Entries with scene source code:
— start —

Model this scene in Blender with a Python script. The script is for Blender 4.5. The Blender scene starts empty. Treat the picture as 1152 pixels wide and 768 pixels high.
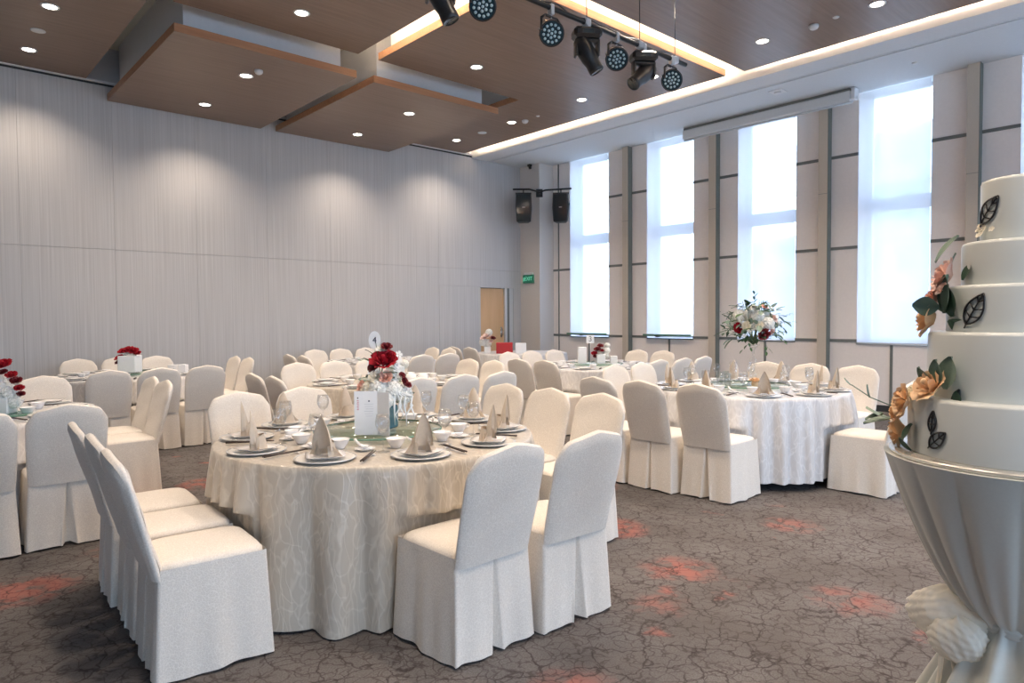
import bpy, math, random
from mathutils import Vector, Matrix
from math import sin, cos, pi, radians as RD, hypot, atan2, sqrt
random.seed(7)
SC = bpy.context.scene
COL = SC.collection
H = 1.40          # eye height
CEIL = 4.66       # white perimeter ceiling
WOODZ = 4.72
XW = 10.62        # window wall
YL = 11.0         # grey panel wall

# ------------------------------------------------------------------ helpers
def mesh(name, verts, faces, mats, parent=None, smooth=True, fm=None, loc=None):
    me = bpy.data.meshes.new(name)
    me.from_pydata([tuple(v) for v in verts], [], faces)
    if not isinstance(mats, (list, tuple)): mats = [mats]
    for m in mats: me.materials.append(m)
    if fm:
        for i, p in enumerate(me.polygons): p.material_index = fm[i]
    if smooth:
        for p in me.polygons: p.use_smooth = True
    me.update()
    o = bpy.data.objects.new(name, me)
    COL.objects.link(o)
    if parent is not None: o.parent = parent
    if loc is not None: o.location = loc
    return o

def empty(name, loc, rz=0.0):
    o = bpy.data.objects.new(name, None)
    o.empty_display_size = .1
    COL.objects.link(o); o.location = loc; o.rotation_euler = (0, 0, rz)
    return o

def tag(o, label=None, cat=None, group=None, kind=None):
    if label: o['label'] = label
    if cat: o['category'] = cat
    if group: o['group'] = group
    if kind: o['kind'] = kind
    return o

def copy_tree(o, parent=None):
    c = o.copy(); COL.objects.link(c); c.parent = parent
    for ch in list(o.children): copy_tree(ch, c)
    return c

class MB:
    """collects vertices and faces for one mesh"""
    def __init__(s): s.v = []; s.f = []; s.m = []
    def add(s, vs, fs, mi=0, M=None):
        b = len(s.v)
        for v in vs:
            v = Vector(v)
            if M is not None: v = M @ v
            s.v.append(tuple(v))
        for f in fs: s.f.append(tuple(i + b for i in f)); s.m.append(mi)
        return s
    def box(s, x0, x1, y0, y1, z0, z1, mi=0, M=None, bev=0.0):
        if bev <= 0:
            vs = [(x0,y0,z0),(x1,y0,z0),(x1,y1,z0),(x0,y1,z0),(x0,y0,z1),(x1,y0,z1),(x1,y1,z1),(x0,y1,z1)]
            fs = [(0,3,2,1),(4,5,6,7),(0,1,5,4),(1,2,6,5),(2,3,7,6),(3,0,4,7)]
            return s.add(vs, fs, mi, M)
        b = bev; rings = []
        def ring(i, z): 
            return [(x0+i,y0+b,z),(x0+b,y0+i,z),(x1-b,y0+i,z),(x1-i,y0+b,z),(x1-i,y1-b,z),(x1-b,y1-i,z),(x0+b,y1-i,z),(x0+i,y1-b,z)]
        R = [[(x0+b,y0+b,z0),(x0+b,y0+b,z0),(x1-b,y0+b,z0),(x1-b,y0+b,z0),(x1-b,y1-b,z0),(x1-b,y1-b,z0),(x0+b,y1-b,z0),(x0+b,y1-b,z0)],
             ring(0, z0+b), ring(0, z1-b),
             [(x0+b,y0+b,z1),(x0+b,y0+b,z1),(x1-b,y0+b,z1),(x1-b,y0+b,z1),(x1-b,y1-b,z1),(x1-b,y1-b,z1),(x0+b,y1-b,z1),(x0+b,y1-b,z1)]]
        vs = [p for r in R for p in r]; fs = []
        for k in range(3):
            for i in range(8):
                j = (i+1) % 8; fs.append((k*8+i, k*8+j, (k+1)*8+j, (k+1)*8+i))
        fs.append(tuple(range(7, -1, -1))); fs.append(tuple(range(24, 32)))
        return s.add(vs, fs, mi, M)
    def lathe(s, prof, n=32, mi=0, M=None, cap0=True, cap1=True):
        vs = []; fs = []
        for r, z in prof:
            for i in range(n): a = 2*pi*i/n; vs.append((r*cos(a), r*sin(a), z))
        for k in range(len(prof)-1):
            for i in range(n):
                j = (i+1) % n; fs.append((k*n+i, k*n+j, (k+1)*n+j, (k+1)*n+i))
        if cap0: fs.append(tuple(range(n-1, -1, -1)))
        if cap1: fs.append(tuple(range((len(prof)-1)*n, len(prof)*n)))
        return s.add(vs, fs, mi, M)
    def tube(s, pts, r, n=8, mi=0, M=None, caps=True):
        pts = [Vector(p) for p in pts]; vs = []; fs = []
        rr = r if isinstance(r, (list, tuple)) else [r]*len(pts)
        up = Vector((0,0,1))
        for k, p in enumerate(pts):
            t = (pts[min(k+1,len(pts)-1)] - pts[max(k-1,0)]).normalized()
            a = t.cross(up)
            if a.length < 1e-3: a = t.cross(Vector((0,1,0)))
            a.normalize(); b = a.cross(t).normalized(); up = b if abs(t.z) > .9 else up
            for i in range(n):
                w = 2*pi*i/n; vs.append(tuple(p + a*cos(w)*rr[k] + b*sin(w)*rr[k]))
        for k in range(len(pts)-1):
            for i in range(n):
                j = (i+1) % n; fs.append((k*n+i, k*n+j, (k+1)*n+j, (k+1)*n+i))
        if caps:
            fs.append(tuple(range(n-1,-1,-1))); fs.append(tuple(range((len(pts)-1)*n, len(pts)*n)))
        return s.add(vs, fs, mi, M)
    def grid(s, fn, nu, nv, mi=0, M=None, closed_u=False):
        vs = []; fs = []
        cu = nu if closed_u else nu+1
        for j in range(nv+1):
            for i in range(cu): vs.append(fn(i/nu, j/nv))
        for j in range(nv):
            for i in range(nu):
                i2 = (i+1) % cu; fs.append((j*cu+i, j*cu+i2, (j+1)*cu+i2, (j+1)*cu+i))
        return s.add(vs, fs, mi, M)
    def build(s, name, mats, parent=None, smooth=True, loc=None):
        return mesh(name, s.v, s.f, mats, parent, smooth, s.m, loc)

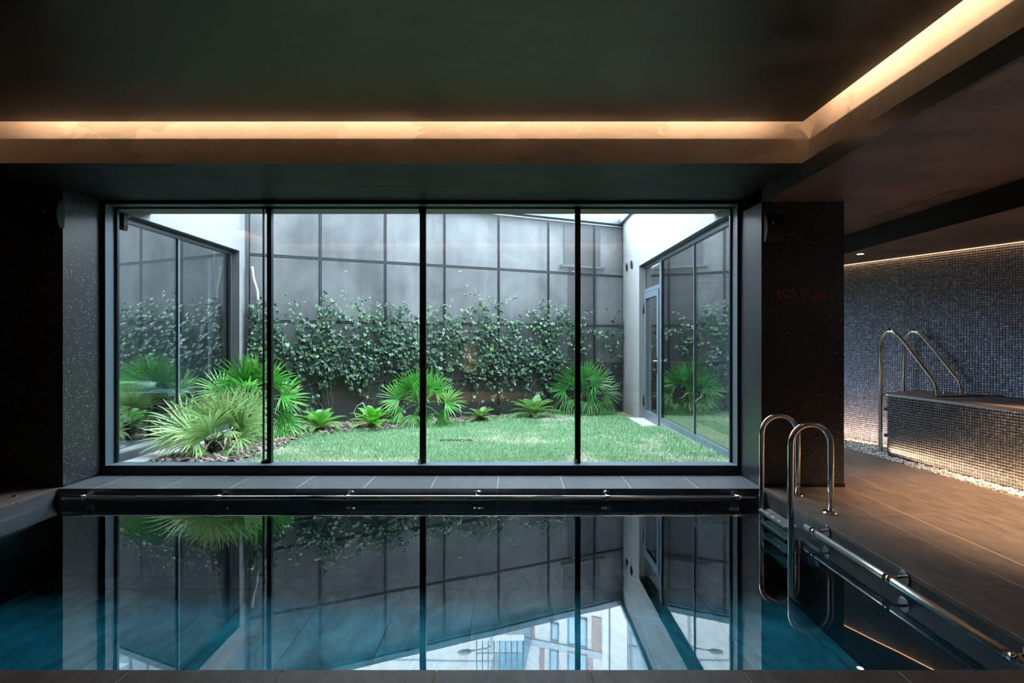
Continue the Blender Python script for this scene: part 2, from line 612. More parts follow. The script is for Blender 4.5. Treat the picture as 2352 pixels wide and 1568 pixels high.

— end —

▸ **What to work on**: Keep the pictures out of your copy, and repeat every entry above exactly.

▸ **Task answer**:
Model this scene in Blender with a Python script. The script is for Blender 4.5. The Blender scene starts empty. Treat the picture as 1152 pixels wide and 768 pixels high.
import bpy, math, random
from mathutils import Vector, Matrix
from math import sin, cos, pi, radians as RD, hypot, atan2, sqrt
random.seed(7)
SC = bpy.context.scene
COL = SC.collection
H = 1.40          # eye height
CEIL = 4.66       # white perimeter ceiling
WOODZ = 4.72
XW = 10.62        # window wall
YL = 11.0         # grey panel wall

# ------------------------------------------------------------------ helpers
def mesh(name, verts, faces, mats, parent=None, smooth=True, fm=None, loc=None):
    me = bpy.data.meshes.new(name)
    me.from_pydata([tuple(v) for v in verts], [], faces)
    if not isinstance(mats, (list, tuple)): mats = [mats]
    for m in mats: me.materials.append(m)
    if fm:
        for i, p in enumerate(me.polygons): p.material_index = fm[i]
    if smooth:
        for p in me.polygons: p.use_smooth = True
    me.update()
    o = bpy.data.objects.new(name, me)
    COL.objects.link(o)
    if parent is not None: o.parent = parent
    if loc is not None: o.location = loc
    return o

def empty(name, loc, rz=0.0):
    o = bpy.data.objects.new(name, None)
    o.empty_display_size = .1
    COL.objects.link(o); o.location = loc; o.rotation_euler = (0, 0, rz)
    return o

def tag(o, label=None, cat=None, group=None, kind=None):
    if label: o['label'] = label
    if cat: o['category'] = cat
    if group: o['group'] = group
    if kind: o['kind'] = kind
    return o

def copy_tree(o, parent=None):
    c = o.copy(); COL.objects.link(c); c.parent = parent
    for ch in list(o.children): copy_tree(ch, c)
    return c

class MB:
    """collects vertices and faces for one mesh"""
    def __init__(s): s.v = []; s.f = []; s.m = []
    def add(s, vs, fs, mi=0, M=None):
        b = len(s.v)
        for v in vs:
            v = Vector(v)
            if M is not None: v = M @ v
            s.v.append(tuple(v))
        for f in fs: s.f.append(tuple(i + b for i in f)); s.m.append(mi)
        return s
    def box(s, x0, x1, y0, y1, z0, z1, mi=0, M=None, bev=0.0):
        if bev <= 0:
            vs = [(x0,y0,z0),(x1,y0,z0),(x1,y1,z0),(x0,y1,z0),(x0,y0,z1),(x1,y0,z1),(x1,y1,z1),(x0,y1,z1)]
            fs = [(0,3,2,1),(4,5,6,7),(0,1,5,4),(1,2,6,5),(2,3,7,6),(3,0,4,7)]
            return s.add(vs, fs, mi, M)
        b = bev; rings = []
        def ring(i, z): 
            return [(x0+i,y0+b,z),(x0+b,y0+i,z),(x1-b,y0+i,z),(x1-i,y0+b,z),(x1-i,y1-b,z),(x1-b,y1-i,z),(x0+b,y1-i,z),(x0+i,y1-b,z)]
        R = [[(x0+b,y0+b,z0),(x0+b,y0+b,z0),(x1-b,y0+b,z0),(x1-b,y0+b,z0),(x1-b,y1-b,z0),(x1-b,y1-b,z0),(x0+b,y1-b,z0),(x0+b,y1-b,z0)],
             ring(0, z0+b), ring(0, z1-b),
             [(x0+b,y0+b,z1),(x0+b,y0+b,z1),(x1-b,y0+b,z1),(x1-b,y0+b,z1),(x1-b,y1-b,z1),(x1-b,y1-b,z1),(x0+b,y1-b,z1),(x0+b,y1-b,z1)]]
        vs = [p for r in R for p in r]; fs = []
        for k in range(3):
            for i in range(8):
                j = (i+1) % 8; fs.append((k*8+i, k*8+j, (k+1)*8+j, (k+1)*8+i))
        fs.append(tuple(range(7, -1, -1))); fs.append(tuple(range(24, 32)))
        return s.add(vs, fs, mi, M)
    def lathe(s, prof, n=32, mi=0, M=None, cap0=True, cap1=True):
        vs = []; fs = []
        for r, z in prof:
            for i in range(n): a = 2*pi*i/n; vs.append((r*cos(a), r*sin(a), z))
        for k in range(len(prof)-1):
            for i in range(n):
                j = (i+1) % n; fs.append((k*n+i, k*n+j, (k+1)*n+j, (k+1)*n+i))
        if cap0: fs.append(tuple(range(n-1, -1, -1)))
        if cap1: fs.append(tuple(range((len(prof)-1)*n, len(prof)*n)))
        return s.add(vs, fs, mi, M)
    def tube(s, pts, r, n=8, mi=0, M=None, caps=True):
        pts = [Vector(p) for p in pts]; vs = []; fs = []
        rr = r if isinstance(r, (list, tuple)) else [r]*len(pts)
        up = Vector((0,0,1))
        for k, p in enumerate(pts):
            t = (pts[min(k+1,len(pts)-1)] - pts[max(k-1,0)]).normalized()
            a = t.cross(up)
            if a.length < 1e-3: a = t.cross(Vector((0,1,0)))
            a.normalize(); b = a.cross(t).normalized(); up = b if abs(t.z) > .9 else up
            for i in range(n):
                w = 2*pi*i/n; vs.append(tuple(p + a*cos(w)*rr[k] + b*sin(w)*rr[k]))
        for k in range(len(pts)-1):
            for i in range(n):
                j = (i+1) % n; fs.append((k*n+i, k*n+j, (k+1)*n+j, (k+1)*n+i))
        if caps:
            fs.append(tuple(range(n-1,-1,-1))); fs.append(tuple(range((len(pts)-1)*n, len(pts)*n)))
        return s.add(vs, fs, mi, M)
    def grid(s, fn, nu, nv, mi=0, M=None, closed_u=False):
        vs = []; fs = []
        cu = nu if closed_u else nu+1
        for j in range(nv+1):
            for i in range(cu): vs.append(fn(i/nu, j/nv))
        for j in range(nv):
            for i in range(nu):
                i2 = (i+1) % cu; fs.append((j*cu+i, j*cu+i2, (j+1)*cu+i2, (j+1)*cu+i))
        return s.add(vs, fs, mi, M)
    def build(s, name, mats, parent=None, smooth=True, loc=None):
        return mesh(name, s.v, s.f, mats, parent, smooth, s.m, loc)

Continue the Blender Python script for this scene: part 2, from line 612. More parts follow. The script is for Blender 4.5. Treat the picture as 2352 pixels wide and 1568 pixels high.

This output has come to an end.